##### Data extract
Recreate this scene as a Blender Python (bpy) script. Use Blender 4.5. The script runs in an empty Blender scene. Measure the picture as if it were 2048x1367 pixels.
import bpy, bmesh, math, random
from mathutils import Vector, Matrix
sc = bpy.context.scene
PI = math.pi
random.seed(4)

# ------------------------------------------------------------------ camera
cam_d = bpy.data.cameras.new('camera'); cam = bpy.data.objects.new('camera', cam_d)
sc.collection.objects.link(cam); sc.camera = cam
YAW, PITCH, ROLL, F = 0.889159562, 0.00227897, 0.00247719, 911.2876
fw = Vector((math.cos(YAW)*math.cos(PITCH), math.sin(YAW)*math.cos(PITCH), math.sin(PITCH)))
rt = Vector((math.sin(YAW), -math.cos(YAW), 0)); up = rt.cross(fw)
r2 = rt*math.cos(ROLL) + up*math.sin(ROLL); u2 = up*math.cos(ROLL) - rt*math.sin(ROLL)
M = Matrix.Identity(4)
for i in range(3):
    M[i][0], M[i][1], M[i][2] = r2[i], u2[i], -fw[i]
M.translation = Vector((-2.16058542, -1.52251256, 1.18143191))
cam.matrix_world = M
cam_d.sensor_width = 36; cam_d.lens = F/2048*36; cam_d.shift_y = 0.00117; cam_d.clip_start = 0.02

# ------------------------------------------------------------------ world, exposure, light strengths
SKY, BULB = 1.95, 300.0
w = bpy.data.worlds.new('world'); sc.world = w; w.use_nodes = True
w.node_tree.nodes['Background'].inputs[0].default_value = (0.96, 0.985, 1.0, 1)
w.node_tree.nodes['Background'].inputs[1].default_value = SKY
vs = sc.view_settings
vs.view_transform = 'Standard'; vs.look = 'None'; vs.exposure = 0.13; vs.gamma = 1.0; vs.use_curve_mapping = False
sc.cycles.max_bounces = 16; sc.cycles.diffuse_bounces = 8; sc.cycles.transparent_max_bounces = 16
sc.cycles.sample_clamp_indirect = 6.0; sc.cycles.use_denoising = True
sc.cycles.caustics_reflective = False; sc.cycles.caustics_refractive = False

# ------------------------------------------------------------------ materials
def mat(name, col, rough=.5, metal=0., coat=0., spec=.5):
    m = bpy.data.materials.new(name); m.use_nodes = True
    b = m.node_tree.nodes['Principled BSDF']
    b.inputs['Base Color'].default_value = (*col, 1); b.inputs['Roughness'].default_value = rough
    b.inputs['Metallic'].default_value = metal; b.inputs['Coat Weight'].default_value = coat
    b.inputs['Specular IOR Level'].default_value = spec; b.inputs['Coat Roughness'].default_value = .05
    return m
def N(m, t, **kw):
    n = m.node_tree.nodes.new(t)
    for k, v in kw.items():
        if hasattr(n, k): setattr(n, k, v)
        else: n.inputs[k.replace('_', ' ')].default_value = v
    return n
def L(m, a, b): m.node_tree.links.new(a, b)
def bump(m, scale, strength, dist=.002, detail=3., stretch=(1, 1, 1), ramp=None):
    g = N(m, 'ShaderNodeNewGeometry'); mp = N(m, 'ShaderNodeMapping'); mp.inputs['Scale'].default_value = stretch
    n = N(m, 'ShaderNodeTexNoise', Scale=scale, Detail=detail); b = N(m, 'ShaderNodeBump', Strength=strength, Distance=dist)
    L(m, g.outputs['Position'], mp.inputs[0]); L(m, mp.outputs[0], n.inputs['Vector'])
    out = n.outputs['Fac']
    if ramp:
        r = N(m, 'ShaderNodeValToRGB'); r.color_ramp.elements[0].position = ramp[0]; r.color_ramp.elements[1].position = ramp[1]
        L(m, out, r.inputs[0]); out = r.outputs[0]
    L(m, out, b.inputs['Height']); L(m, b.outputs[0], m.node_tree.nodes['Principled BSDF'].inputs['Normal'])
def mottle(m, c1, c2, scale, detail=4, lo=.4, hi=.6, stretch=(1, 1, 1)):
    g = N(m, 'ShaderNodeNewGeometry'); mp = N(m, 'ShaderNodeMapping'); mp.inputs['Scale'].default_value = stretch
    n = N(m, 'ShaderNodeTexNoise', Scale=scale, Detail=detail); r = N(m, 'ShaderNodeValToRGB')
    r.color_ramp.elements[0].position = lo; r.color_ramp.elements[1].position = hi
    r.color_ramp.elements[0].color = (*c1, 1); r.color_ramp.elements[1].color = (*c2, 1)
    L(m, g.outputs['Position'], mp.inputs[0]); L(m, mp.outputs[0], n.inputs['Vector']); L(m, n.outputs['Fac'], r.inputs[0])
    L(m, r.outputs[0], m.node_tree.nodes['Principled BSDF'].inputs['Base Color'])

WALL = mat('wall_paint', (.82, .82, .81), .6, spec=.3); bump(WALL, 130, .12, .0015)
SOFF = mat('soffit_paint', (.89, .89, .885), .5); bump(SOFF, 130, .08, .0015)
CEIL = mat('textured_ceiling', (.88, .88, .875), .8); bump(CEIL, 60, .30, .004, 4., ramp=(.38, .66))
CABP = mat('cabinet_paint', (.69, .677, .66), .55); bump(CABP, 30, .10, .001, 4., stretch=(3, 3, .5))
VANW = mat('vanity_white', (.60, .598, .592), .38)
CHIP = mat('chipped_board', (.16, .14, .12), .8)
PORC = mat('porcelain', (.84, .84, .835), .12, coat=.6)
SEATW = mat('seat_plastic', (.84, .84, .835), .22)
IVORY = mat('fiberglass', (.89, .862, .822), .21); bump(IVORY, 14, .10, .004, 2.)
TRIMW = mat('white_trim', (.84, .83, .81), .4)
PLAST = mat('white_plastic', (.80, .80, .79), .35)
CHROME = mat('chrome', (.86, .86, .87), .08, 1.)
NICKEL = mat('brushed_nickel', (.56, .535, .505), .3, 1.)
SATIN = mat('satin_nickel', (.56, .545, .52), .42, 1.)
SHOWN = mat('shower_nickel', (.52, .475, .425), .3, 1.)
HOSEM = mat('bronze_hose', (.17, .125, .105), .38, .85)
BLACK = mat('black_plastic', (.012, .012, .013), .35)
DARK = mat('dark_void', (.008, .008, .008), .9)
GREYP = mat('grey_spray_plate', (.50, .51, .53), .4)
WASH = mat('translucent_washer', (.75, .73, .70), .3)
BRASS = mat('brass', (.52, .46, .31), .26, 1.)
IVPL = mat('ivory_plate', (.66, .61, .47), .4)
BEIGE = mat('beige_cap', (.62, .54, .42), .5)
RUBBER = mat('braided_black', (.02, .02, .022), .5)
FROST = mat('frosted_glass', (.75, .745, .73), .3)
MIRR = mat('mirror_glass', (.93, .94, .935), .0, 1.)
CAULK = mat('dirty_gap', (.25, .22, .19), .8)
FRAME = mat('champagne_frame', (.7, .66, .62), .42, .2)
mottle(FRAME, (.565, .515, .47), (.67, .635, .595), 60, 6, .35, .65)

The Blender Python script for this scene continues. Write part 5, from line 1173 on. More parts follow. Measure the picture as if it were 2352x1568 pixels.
##########
■ Required work ■
Search the material above for "from". Pull out each line where it shows up.

■ Task output ■
from mathutils import Vector, Matrix
The Blender Python script for this scene continues. Write part 5, from line 1173 on. More parts follow. Measure the picture as if it were 2352x1568 pixels.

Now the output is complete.